The banks reduce their exposure to government securities in the third quarter - Italian banks' purchases of domestic general government securities accelerated from late 2011 onwards; one contributing factor was the widening differential between the risk-adjusted yields on government securities and loans. In the third quarter of 2013 there were net disposals of securities, in conjunction with the signs of economic recovery and the easing of strains in the wholesale funding markets.

Bank funding diminishes; the funding gap reaches a low level - Banks' funding has been contracting since the spring, reflecting the gradual repayment of Euro-system refinancing and, more recently, a slight decrease in retail funding, in part as a result of the banks' marketing policies. Net funding on wholesale markets has also remained negative, but there has been an upturn in bond placements, facilitated by the fall in the risk premium on Italian government securities. The funding gap has narrowed to historically low levels.
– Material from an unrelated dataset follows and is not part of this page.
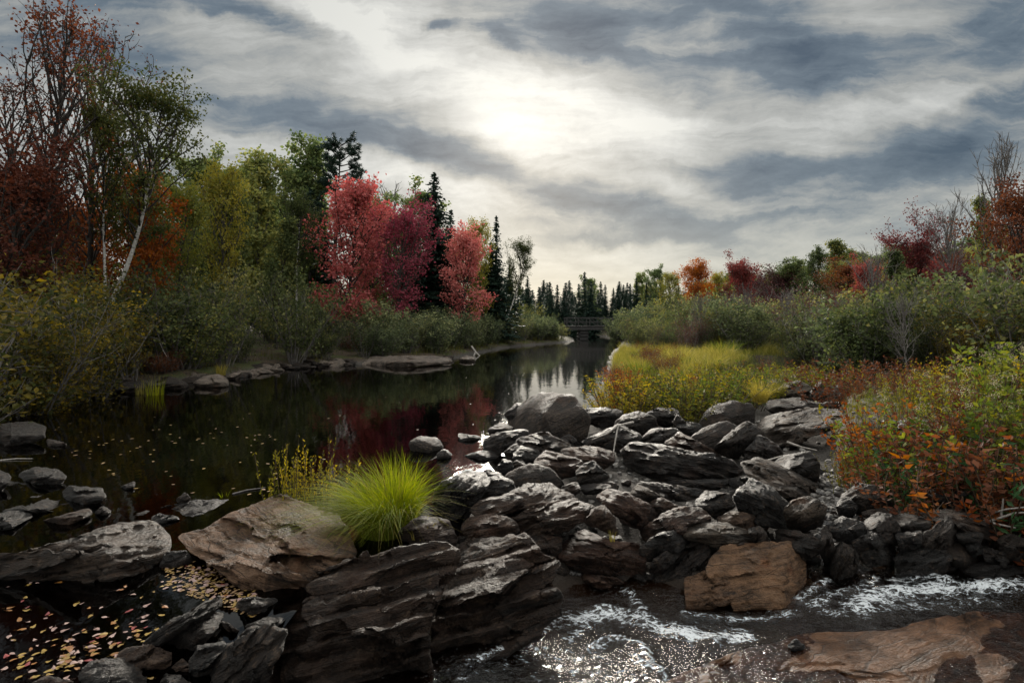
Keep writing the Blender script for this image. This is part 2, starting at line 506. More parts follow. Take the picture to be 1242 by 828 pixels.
# ------------------------------------------------------------------ water
def water_mat(name, tint, ripples, foam=False):
    m, t = new_mat(name)
    pos = t.add('ShaderNodeNewGeometry').outputs['Position']
    h = None
    for sc, scl, st in ripples:
        n = t.math('MULTIPLY', t.noise(t.mapping(pos, sc=scl), sc, 3, 0.5, 0.4), st)
        h = n if h is None else t.math('ADD', h, n)
    nrm = t.bump(h, 1.0, 0.1)
    fr = t.add('ShaderNodeFresnel', ins={'IOR': 1.333, 'Normal': nrm})
    tb = t.add('ShaderNodeBsdfTransparent', ins={'Color': (*tint, 1)})
    gl = t.add('ShaderNodeBsdfGlossy', ins={'Color': (0.95, 0.95, 0.95, 1) if not foam else (0.85, 0.85, 0.85, 1), 'Roughness': 0.035 if not foam else 0.10, 'Normal': nrm})
    mx = t.add('ShaderNodeMixShader', ins={0: fr.outputs[0], 1: tb.outputs[0], 2: gl.outputs[0]})
    s = mx.outputs[0]
    if foam:
        a = t.add('ShaderNodeAttribute', attribute_name='foam').outputs['Fac']
        fl = t.add('ShaderNodeAttribute', attribute_name='flow').outputs['Vector']
        nz = t.noise(fl, 1.0, 5, 0.62, 0.8)
        nb = t.noise(t.mapping(fl, sc=(4.5, 4.5, 4.5)), 1.0, 5, 0.7, 0.5)
        vo = t.add('ShaderNodeTexVoronoi', feature='DISTANCE_TO_EDGE', ins={'Vector': t.vmath('ADD', t.mapping(fl, sc=(0.9, 0.9, 0.9)), t.add('ShaderNodeCombineXYZ', ins={0: t.math('MULTIPLY', nb, 1.6), 1: t.math('MULTIPLY', nz, 1.6), 2: 0.0}).outputs[0]), 'Scale': 1.3})
        lace = t.mapr(vo.outputs['Distance'], 0.0, 0.16, 0.42, -0.12)
        a = t.math('ADD', a, lace)
        k = t.mapr(t.math('ADD', t.math('ADD', a, t.math('MULTIPLY', t.math('SUBTRACT', nz, 0.5), 1.5)),
                          t.math('MULTIPLY', t.math('SUBTRACT', nb, 0.5), 1.7)), 0.66, 1.25, 0.0, 0.9)
        fb = t.add('ShaderNodeBsdfPrincipled', ins={'Base Color': (0.58, 0.60, 0.62, 1), 'Roughness': 0.5,
                   'Normal': t.bump(t.math('ADD', nz, nb), 0.6, 0.03)})
        s = t.add('ShaderNodeMixShader', ins={0: k, 1: s, 2: fb.outputs[0]}).outputs[0]
    t.out(s)
    return m

RIVER_M = water_mat("river_water", (0.12, 0.062, 0.030), [(1.0, (1.6, 0.8, 1), 0.05), (1.0, (7, 4, 1), 0.012)])
STREAM_M = water_mat("stream_water", (0.62, 0.44, 0.30), [(1.0, (9, 14, 1), 0.15), (1.0, (34, 52, 1), 0.15)], True)

def river_keep(c):
    return sdist(c[:, 0], c[:, 1], RIVER) < 0.16
link('river', grid_mesh(grid_axis(-60, 40, -14, 10, 0.25, 1.2), grid_axis(0.4, 140, 0.6, 16, 0.25, 1.15),
                        lambda x, y: x * 0, 'river', RIVER_M, river_keep), kind='structure')

# foam lies along the drops of the stream
FOAM = [([(700, 752), (735, 742), (775, 752), (820, 765), (865, 772), (900, 772)], 0.11, 0.95),
        ([(715, 785), (745, 776), (775, 782), (790, 800)], 0.05, 0.75),
        ([(700, 745), (712, 760), (690, 775)], 0.06, 0.7),
        ([(1040, 738), (1075, 720), (1110, 716), (1150, 716), (1195, 712), (1250, 708)], 0.14, 0.98),
        ([(985, 735), (1010, 722), (1040, 715), (1062, 702)], 0.06, 0.7),
        ([(1090, 705), (1120, 700), (1150, 705)], 0.10, 0.8),
        ([(970, 728), (990, 712), (1005, 703)], 0.05, 0.75),
        ([(1120, 772), (1150, 765), (1172, 760)], 0.03, 0.5),
        ([(600, 775), (650, 768), (690, 760)], 0.06, 0.5),
        ([(560, 815), (620, 795), (680, 790), (720, 800)], 0.20, 0.28), ([(640, 828), (720, 815), (790, 825)], 0.12, 0.28),
        ([(770, 800), (800, 815), (815, 840)], 0.05, 0.62), ([(830, 745), (880, 752), (930, 748), (965, 742)], 0.05, 0.60), ([(690, 742), (655, 768), (615, 785), (580, 800)], 0.05, 0.62),
        ([(1000, 742), (1060, 740), (1120, 735), (1200, 730)], 0.10, 0.50), ([(760, 715), (770, 728), (780, 745)], 0.06, 0.70)]

def foam_of(V):
    f = np.zeros(len(V))
    for px, r, amp in FOAM:
        pl = [at(x, y, ST_Z)[:2] for x, y in px]
        for (a, b) in zip(pl[:-1], pl[1:]):
            dd = b - a
            tt = np.clip(((V[:, :2] - a) @ dd) / (dd @ dd), 0, 1)
            e = np.linalg.norm(V[:, :2] - a - tt[:, None] * dd, axis=1)
            f = np.maximum(f, amp * np.exp(-(e / r) ** 2))
    return f

def stream_z(x, y):
    p = np.stack([x, y, x * 0], -1)
    f = foam_of(p)
    a = 0.014 + 0.05 * f
    q = np.stack([x * 5 + 0.6 * np.sin(y * 4), y * 8, x * 0], -1)
    rise = 0.06 * smooth(5.0, 5.9, y)
    return ST_Z + rise + a * fbm(q, 31, 4) + 0.02 * f + 0.006 * fbm(q * 4, 33, 2)

def flow_of(V):
    return np.stack([V[:, 0] * 9 + 1.5 * np.sin(V[:, 1] * 3), V[:, 1] * 15 + 1.2 * np.sin(V[:, 0] * 4), V[:, 2] * 20], -1)

link('stream', grid_mesh(np.arange(-1.25, 7.0, 0.028), np.concatenate([np.arange(0.8, 3.2, 0.1), np.arange(3.2, 6.3, 0.022)]), stream_z, 'stream', STREAM_M,
                         lambda c: sdist(c[:, 0], c[:, 1], STREAM) < 0.45, {'foam': foam_of, 'flow': flow_of}), kind='structure')
# ------------------------------------------------------------------ rocks
m, t = new_mat("banded_rock")
rk = t.add('ShaderNodeAttribute', attribute_name='rk').outputs['Vector']
oi = t.add('ShaderNodeObjectInfo')
tint = oi.outputs['Color']
wet = t.math('SUBTRACT', 1.0, oi.outputs['Alpha'])
off = t.vmath('ADD', rk, t.add('ShaderNodeCombineXYZ', ins={0: t.math('MULTIPLY', oi.outputs['Random'], 37.0), 1: t.math('MULTIPLY', oi.outputs['Random'], 11.0), 2: 0.0}).outputs[0])
warp = t.noise(off, 3.0, 3, 0.5)
wv = t.vmath('ADD', off, t.add('ShaderNodeCombineXYZ', ins={0: 0.0, 1: t.math('MULTIPLY', warp, 0.085), 2: 0.0}).outputs[0])
band = t.noise(t.mapping(wv, sc=(1.6, 42, 2.5)), 1.0, 6, 0.62)
cr = t.add('ShaderNodeTexVoronoi', feature='DISTANCE_TO_EDGE', ins={'Vector': t.mapping(wv, sc=(0.9, 11.0, 1.4)), 'Scale': 1.1, 'Randomness': 1.0}).outputs['Distance']
crack = t.mapr(t.math('ADD', cr, t.math('MULTIPLY', t.math('SUBTRACT', warp, 0.5), 0.06)), 0.0, 0.022)
band0 = t.noise(t.mapping(wv, sc=(0.9, 15, 1.5)), 1.0, 7, 0.68)
band2 = t.noise(t.mapping(wv, sc=(3.5, 120, 5)), 1.0, 4, 0.65)
mott = t.noise(off, 4.5, 6, 0.62)
grain = t.noise(off, 85.0, 4, 0.7)
pits = t.noise(off, 22.0, 6, 0.72)
val = t.math('ADD', t.math('ADD', t.math('MULTIPLY', band, 0.45), t.math('MULTIPLY', mott, 0.70)), t.math('ADD', t.math('MULTIPLY', grain, 0.35), t.math('MULTIPLY', pits, 0.35)))
val = t.math('ADD', val, t.math('MULTIPLY', t.math('SUBTRACT', band0, 0.5), 0.5))
k = t.mapr(val, 0.74, 1.16, 0.10, 1.95, 'LINEAR')
kk = t.add('ShaderNodeCombineXYZ', ins={0: k, 1: k, 2: k}).outputs[0]
c = t.mix(1.0, tint, kk, 'MULTIPLY')
lich = t.mapr(t.math('ADD', pits, t.math('MULTIPLY', mott, 0.5)), 0.82, 0.92, 0.0, 0.75)
c = t.mix(lich, c, t.mix(0.45, tint, (0.46, 0.39, 0.32)))
rust = t.mapr(t.noise(off, 2.6, 5, 0.65), 0.56, 0.70, 0.0, 0.55)
c = t.mix(rust, c, t.mix(1.0, tint, (1.35, 0.86, 0.58), 'MULTIPLY'))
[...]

The banks continue to strengthen their capital base - The strengthening of the banks' capital base has proceeded without recourse to public funds. Since the onset of the crisis government support to the banks - granted exclusively in the form of loans - has been very limited in Italy, both in absolute terms and relative to other countries. The assessments conducted by the Bank of Italy and the IMF have confirmed that overall the Italian banking system does not need substantial recapitalization, even assuming conditions of stress. Financial leverage is low by comparison with other European banks.

The insurance industry is sound - The capital position of Italian insurance companies remains solid. Premium income has continued to rise and liquidity risk to diminish. Profitability is satisfactory. Given their large portfolios of government securities, the companies remain sensitive to the possible resurgence of sovereign debt tensions.

The summer's money market tensions have subsided - The liquidity conditions of the Italian financial markets have come back into line with those prevailing prior to the crisis. The tensions on very-short-term interest rates observed in June and July had subsided by the beginning of August.